Can We Explain Recent Increases in Atmospheric CH4?

E.J. Dlugokencky1, P.A. Lang1, K.A.Masarie1, A. Crotwell2 and L. Bruhwiler1

1NOAA Earth System Research Laboratory, 325 Broadway, Boulder, CO 80305; 303-497-6228, E-mail: Ed.Dlugokencky@noaa.gov
2Cooperative Institute for Research in Environmental Sciences, University of Colorado, Boulder, CO 80309

Methane (CH4) is the most important greenhouse gas influenced by human activities after CO2. Its chemistry results in additional indirect climate effects from production of tropospheric O3, which also affects air quality, and stratospheric H2O. Natural emissions of CH4, from Arctic wetlands and hydrates, are susceptible to changing climate, and they have the potential to cause strong positive climate feedbacks.

NOAA measurements of atmospheric CH4 from the carbon cycle group’s Global Cooperative Air Sampling Network began in 1983. From the beginning of the measurements through 2006, the rate of increase was decreasing from ~14 ppb yr-1 in 1984 to near zero from 1999 to 2006. Superimposed on this decreasing growth rate are significant anomalies in global growth rate.

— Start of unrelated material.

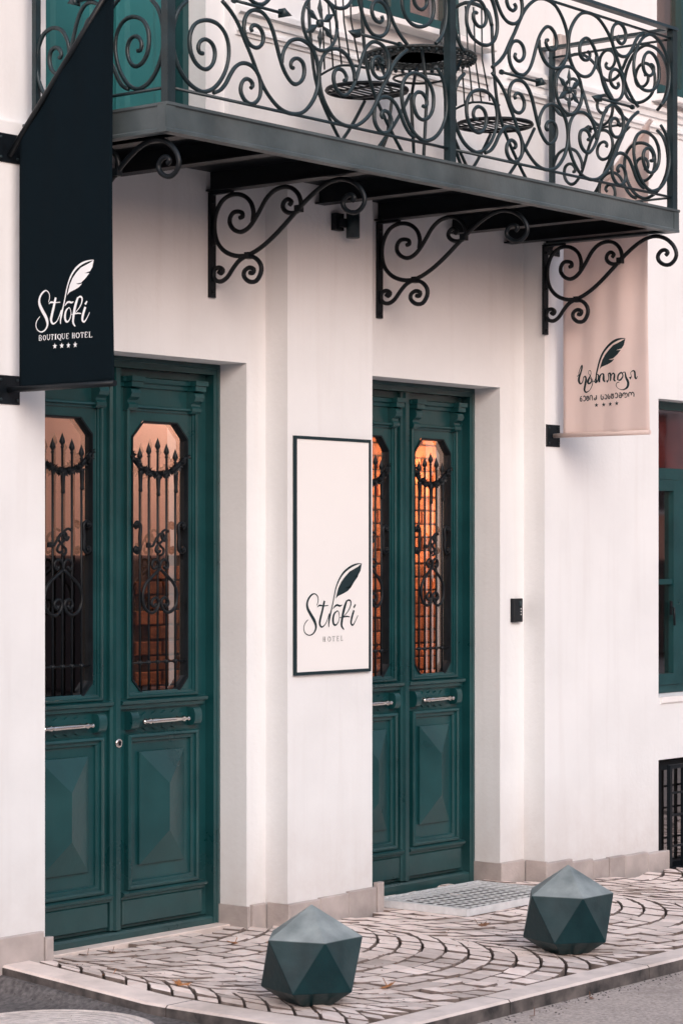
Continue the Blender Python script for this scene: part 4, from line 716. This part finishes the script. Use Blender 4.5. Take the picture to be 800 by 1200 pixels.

These anomalies result from variations in natural wetland and biomass burning emissions and from changes in [OH]. During 2007, atmospheric CH4 began increasing again (see Figure). Dlugokencky et al. [Geophys. Res. Lett., 36, L18803, doi:10.1029/2009GL039780, 2009] attributed the increases in 2007 and 2008 to anomalously high temperatures in the Arctic (2007) and greater than average precipitation in the tropics (2007 and 2008).  Near-zero CH4 growth in the Arctic during 2008 suggests we have not yet activated strong climate feedbacks from permafrost and CH4 hydrates. These inferences, directly from the data, are qualitatively consistent with recent model studies. Continuing increases in 2009 and 2010, each ~5 ppb yr-1, have not yet been analyzed. In 2010, we returned to a very strong La Niña, the same climate pattern responsible for large positive precipitation patterns in tropical wetland regions in 2007 and 2008. Indeed, strong precipitation patterns were observed in SE Asia in 2010. This is a likely cause of continued CH4 increase, and is consistent with the observation that the largest growth rates in 2010 were in the southern tropics. For 2009, when we were in a weak El Niño, no clear cause has emerged. The observations indicate the largest growth rates were observed in mid-latitudes of the northern hemisphere, a departure from 2007, 2008, and 2010 when signals were clearly dominated by the tropics.

Figure 1

Figure 1. a) Globally averaged CH4 dry air mole fractions (blue). Red line shows the deseasonalized trend. b) Rate of increase in atmospheric CH4 (red) and annual increases from Jan1 in year one to Jan 1 in the next year (blue symbols). Uncertainties are 68% confidence limits. 2010 increase is preliminary.